[start]
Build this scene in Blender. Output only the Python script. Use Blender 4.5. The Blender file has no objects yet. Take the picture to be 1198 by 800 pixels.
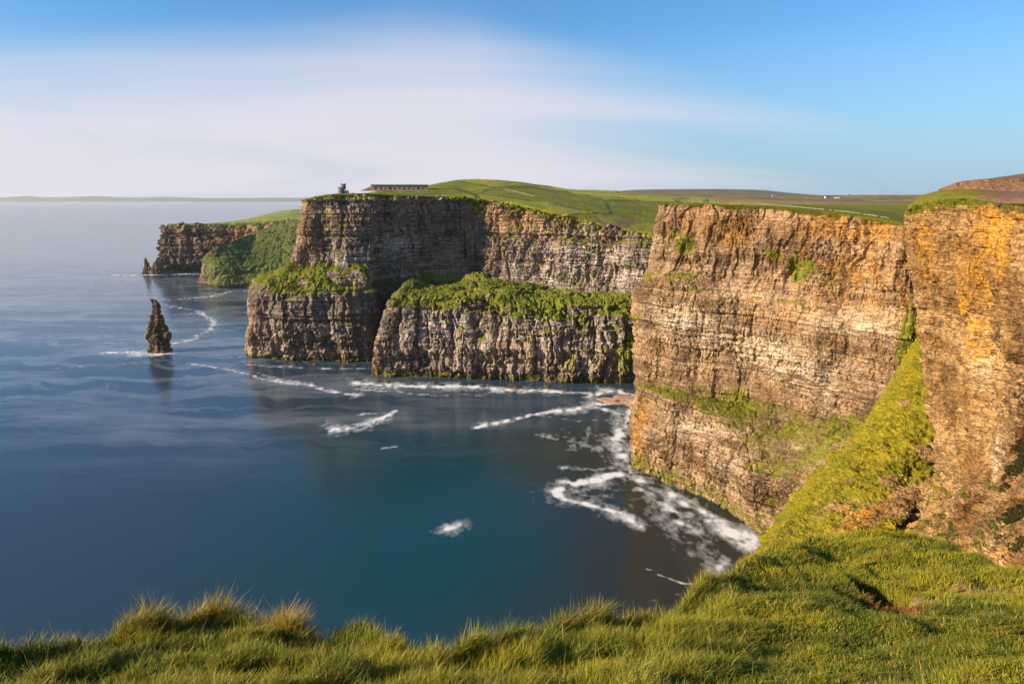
import bpy, math, random
import numpy as np
random.seed(7)
rng = np.random.default_rng(11)
sc = bpy.context.scene
col = sc.collection
R = math.radians

# ------------------------------------------------------------------ camera
FPX, CX, CY, H = 799.0, 599.0, 400.0, 200.0
PITCH = math.atan(168.0 / 799.0)
SP, CP = math.sin(PITCH), math.cos(PITCH)
cam_d = bpy.data.cameras.new('camera'); cam = bpy.data.objects.new('camera', cam_d); col.objects.link(cam)
cam.location = (0, 0, H); cam.rotation_euler = (R(90) - PITCH, 0, 0)
cam_d.sensor_width = 36.0; cam_d.lens = 36.0 * FPX / 1198.0
cam_d.clip_start = 0.1; cam_d.clip_end = 600000
sc.camera = cam

def P(px, py, Y):
    """real-world point at depth Y that the photo shows at px,py"""
    ry = FPX * CP + (CY - py) * SP; rz = -FPX * SP + (CY - py) * CP
    t = Y / ry
    return ((px - CX) * t, Y, H + rz * t)
def S(px, py, z=0.0):
    """real-world point at height z"""
    ry = FPX * CP + (CY - py) * SP; rz = -FPX * SP + (CY - py) * CP
    t = (z - H) / rz
    return ((px - CX) * t, ry * t, z)
def proj(p):
    x = p[..., 0]; y = p[..., 1]; z = p[..., 2] - H
    d = y * CP - z * SP; u = y * SP + z * CP
    d = np.where(d < 0.1, 0.1, d)
    return np.stack([CX + FPX * x / d, CY - FPX * u / d], -1)

# ------------------------------------------------------------------ noise
def _hash(ix, iy, iz, seed):
    h = (ix.astype(np.int64) * 374761393 + iy.astype(np.int64) * 668265263 + iz.astype(np.int64) * 2147483647 + seed * 1274126177) & 0xffffffff
    h = ((h ^ (h >> 13)) * 1274126177) & 0xffffffff
    h = ((h ^ (h >> 16)) * 2246822519) & 0xffffffff
    h = h ^ (h >> 15)
    return (h & 0xffffff).astype(np.float32) / 16777215.0
def vn(p, seed=0):
    """value noise, -1..1"""
    f = np.floor(p); i = f.astype(np.int64); t = (p - f).astype(np.float32); t = t * t * t * (t * (t * 6 - 15) + 10)
    r = 0
    for dx in (0, 1):
        wx = t[..., 0] if dx else 1 - t[..., 0]
        for dy in (0, 1):
            wy = t[..., 1] if dy else 1 - t[..., 1]
            for dz in (0, 1):
                wz = t[..., 2] if dz else 1 - t[..., 2]
                r = r + _hash(i[..., 0] + dx, i[..., 1] + dy, i[..., 2] + dz, seed) * wx * wy * wz
    return r * 2 - 1
def fbm(p, sc_, octs=4, seed=0, gain=0.5, lac=2.03):
    p = np.asarray(p) / np.asarray(sc_, dtype=float); a = 1.0; r = 0; tot = 0
    for o in range(octs):
        r = r + a * vn(p + 17.3 * o, seed + o * 7); tot += a; a *= gain; p = p * lac
    return r / tot
def ridged(p, sc_, octs=4, seed=0):
    p = np.asarray(p) / np.asarray(sc_, dtype=float); a = 1.0; r = 0; tot = 0
    for o in range(octs):
        r = r + a * (1 - 2.2 * np.abs(vn(p + 9.7 * o, seed + o * 5))); tot += a; a *= 0.5; p = p * 2.1
    return r / tot
def cell(p, size, seed):
    q = np.floor(p / np.asarray(size, dtype=float)).astype(np.int64)
    return _hash(q[..., 0], q[..., 1], q[..., 2], seed) * 2 - 1
def sstep(a, b, x):
    t = np.clip((x - a) / (b - a), 0, 1); return t * t * (3 - 2 * t)

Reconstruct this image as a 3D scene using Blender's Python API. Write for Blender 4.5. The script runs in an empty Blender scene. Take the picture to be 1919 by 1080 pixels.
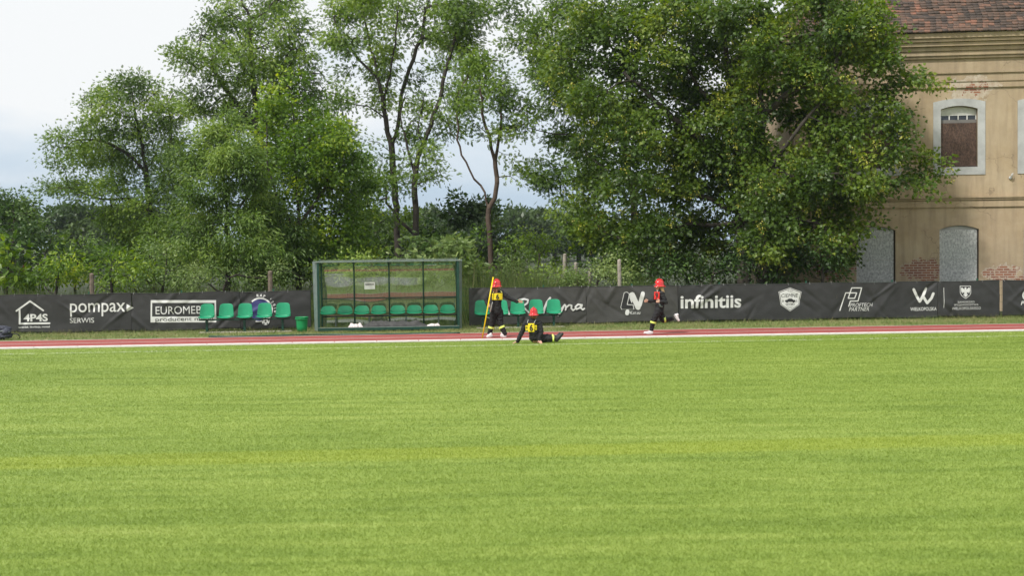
import bpy, bmesh, math, random
import numpy as np
from mathutils import Vector, Matrix, noise as mnoise
rng = np.random.default_rng(7); random.seed(7)
scene = bpy.context.scene
COL = scene.collection
R_ = math.radians

# ------------------------------------------------------------------ camera
FPX, ROLL, YH, CAMH = 2510.0, 0.0125, 450.0, 2.4
pitch = math.atan((540 - YH) / FPX)
cF = np.array([0, math.cos(pitch), -math.sin(pitch)]); R0 = np.array([1., 0, 0]); U0 = np.cross(R0, cF)
cR = R0 * math.cos(ROLL) - U0 * math.sin(ROLL); cU = R0 * math.sin(ROLL) + U0 * math.cos(ROLL)
cC = np.array([0, 0, CAMH])
cam = bpy.data.objects.new('camera', bpy.data.cameras.new('camera')); COL.objects.link(cam); scene.camera = cam
m = Matrix.Identity(4)
for i in range(3):
    m[i][0], m[i][1], m[i][2], m[i][3] = cR[i], cU[i], -cF[i], cC[i]
cam.matrix_world = m
cam.data.sensor_width = 36; cam.data.lens = FPX / 1919 * 36; cam.data.clip_end = 2000; cam.data.clip_start = .1
cam.data.dof.use_dof = True; cam.data.dof.focus_distance = 35; cam.data.dof.aperture_fstop = 2.5

# ------------------------------------------------------------------ sky and sun
SUN_EL, SUN_AZ = R_(50), R_(-138)          # azimuth clockwise from +Y: behind the camera, to its left
world = bpy.data.worlds.new("World"); scene.world = world; world.use_nodes = True
nt = world.node_tree; nt.nodes.clear(); N = nt.nodes.new; L = nt.links.new
wo = N('ShaderNodeOutputWorld'); bg = N('ShaderNodeBackground'); sky = N('ShaderNodeTexSky')
sky.sky_type = 'NISHITA'; sky.sun_disc = False; sky.sun_elevation = SUN_EL; sky.sun_rotation = SUN_AZ
sky.air_density = 1.0; sky.dust_density = 2.0
tc = N('ShaderNodeTexCoord'); sep = N('ShaderNodeSeparateXYZ'); mp = N('ShaderNodeMapping'); nz = N('ShaderNodeTexNoise')
L(tc.outputs['Generated'], sep.inputs[0]); L(tc.outputs['Generated'], mp.inputs[0]); mp.inputs['Scale'].default_value = (2.2, 2.2, 7); mp.inputs['Location'].default_value = (3.1, .4, 0)
L(mp.outputs[0], nz.inputs['Vector']); nz.inputs['Scale'].default_value = 1.9; nz.inputs['Detail'].default_value = 5; nz.inputs['Roughness'].default_value = .5
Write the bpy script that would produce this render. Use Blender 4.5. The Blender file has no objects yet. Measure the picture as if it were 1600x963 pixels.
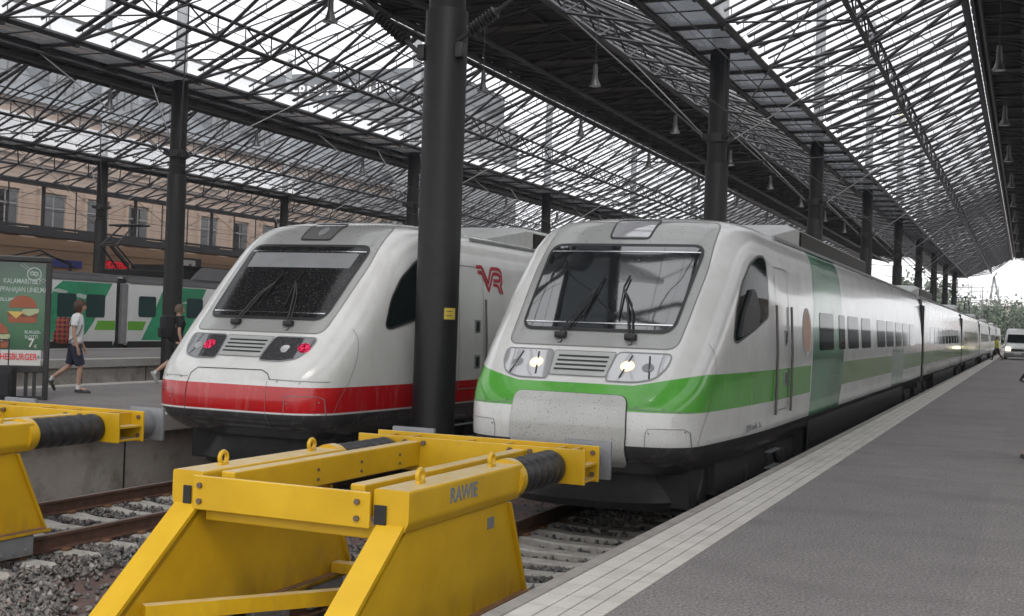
import bpy, bmesh, math, random
import numpy as np
from mathutils import Vector, Matrix
random.seed(7); rng = np.random.default_rng(11)
PI = math.pi
S = bpy.context.scene; COL = S.collection

# ------------------------------------------------------------ camera
def setup_camera():
    yaw, pitch, roll = .4045, .0113, .0346
    F = Vector((-math.sin(yaw)*math.cos(pitch), math.cos(yaw)*math.cos(pitch), math.sin(pitch)))
    R = Vector((math.cos(yaw), math.sin(yaw), 0)); U = R.cross(F)
    R2 = math.cos(roll)*R + math.sin(roll)*U; U2 = math.cos(roll)*U - math.sin(roll)*R
    cd = bpy.data.cameras.new('camera'); cd.sensor_width = 36; cd.lens = 1881.5/1600*36
    cd.clip_start = .1; cd.clip_end = 6000
    c = bpy.data.objects.new('camera', cd); COL.objects.link(c)
    M = Matrix((R2, U2, -F)).transposed().to_4x4(); M.translation = (0, 0, 1.6)
    c.matrix_world = M; S.camera = c
setup_camera()

# ------------------------------------------------------------ light
W = bpy.data.worlds.new('World'); S.world = W; W.use_nodes = True
nt = W.node_tree; bg = nt.nodes['Background']
sky = nt.nodes.new('ShaderNodeTexSky'); sky.sky_type = 'NISHITA'; sky.sun_disc = False
SUN_EL, SUN_ROT = math.radians(52), math.radians(150)
sky.sun_elevation = SUN_EL; sky.sun_rotation = SUN_ROT; sky.air_density = 1.2; sky.dust_density = 3.0
hs = nt.nodes.new('ShaderNodeHueSaturation'); hs.inputs['Saturation'].default_value = .12
nt.links.new(sky.outputs[0], hs.inputs['Color'])
# overcast: an even bright cloud layer over the sky model
wc = nt.nodes.new('ShaderNodeTexCoord'); wn = nt.nodes.new('ShaderNodeTexNoise'); wn.inputs['Scale'].default_value = 2.2; wn.inputs['Detail'].default_value = 5
wr = nt.nodes.new('ShaderNodeValToRGB'); wr.color_ramp.elements[0].position = .3; wr.color_ramp.elements[1].position = .7
wr.color_ramp.elements[0].color = (.80, .81, .84, 1); wr.color_ramp.elements[1].color = (1, 1, 1, 1)
wv = nt.nodes.new('ShaderNodeVectorMath'); wv.operation = 'SCALE'; wv.inputs['Scale'].default_value = CLOUD = 8.0
wm = nt.nodes.new('ShaderNodeMix'); wm.data_type = 'RGBA'; wm.inputs[0].default_value = .75
nt.links.new(wc.outputs['Generated'], wn.inputs['Vector']); nt.links.new(wn.outputs[0], wr.inputs[0]); nt.links.new(wr.outputs[0], wv.inputs[0])
nt.links.new(hs.outputs[0], wm.inputs[6]); nt.links.new(wv.outputs[0], wm.inputs[7]); nt.links.new(wm.outputs[2], bg.inputs['Color'])
bg.inputs['Strength'].default_value = .15
sd = bpy.data.lights.new('sun', 'SUN'); sd.energy = 1.1; sd.angle = math.radians(25); sd.color = (1, .97, .93)
so = bpy.data.objects.new('sun', sd); COL.objects.link(so)
sdir = Vector((math.sin(SUN_ROT)*math.cos(SUN_EL), math.cos(SUN_ROT)*math.cos(SUN_EL), math.sin(SUN_EL)))
so.rotation_euler = (-sdir).to_track_quat('-Z', 'Y').to_euler()
S.view_settings.view_transform = 'Standard'; S.view_settings.look = 'None'
S.view_settings.gamma = 1; S.view_settings.use_curve_mapping = False
S.view_settings.exposure = .9
S.render.engine = 'CYCLES'
S.cycles.max_bounces = 7; S.cycles.transparent_max_bounces = 14; S.cycles.diffuse_bounces = 3; S.cycles.glossy_bounces = 3
S.cycles.transmission_bounces = 2; S.cycles.caustics_reflective = False; S.cycles.caustics_refractive = False
S.cycles.use_denoising = True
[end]
**The problem**
Write out the lines from the one containing "Write the bpy" down to the one containing "S = bpy.context.scene; COL = S.collection", both included, exactly as they appear. Leave out any pictures.

**Exercise response**
Write the bpy script that would produce this render. Use Blender 4.5. The Blender file has no objects yet. Measure the picture as if it were 1600x963 pixels.
import bpy, bmesh, math, random
import numpy as np
from mathutils import Vector, Matrix
random.seed(7); rng = np.random.default_rng(11)
PI = math.pi
S = bpy.context.scene; COL = S.collection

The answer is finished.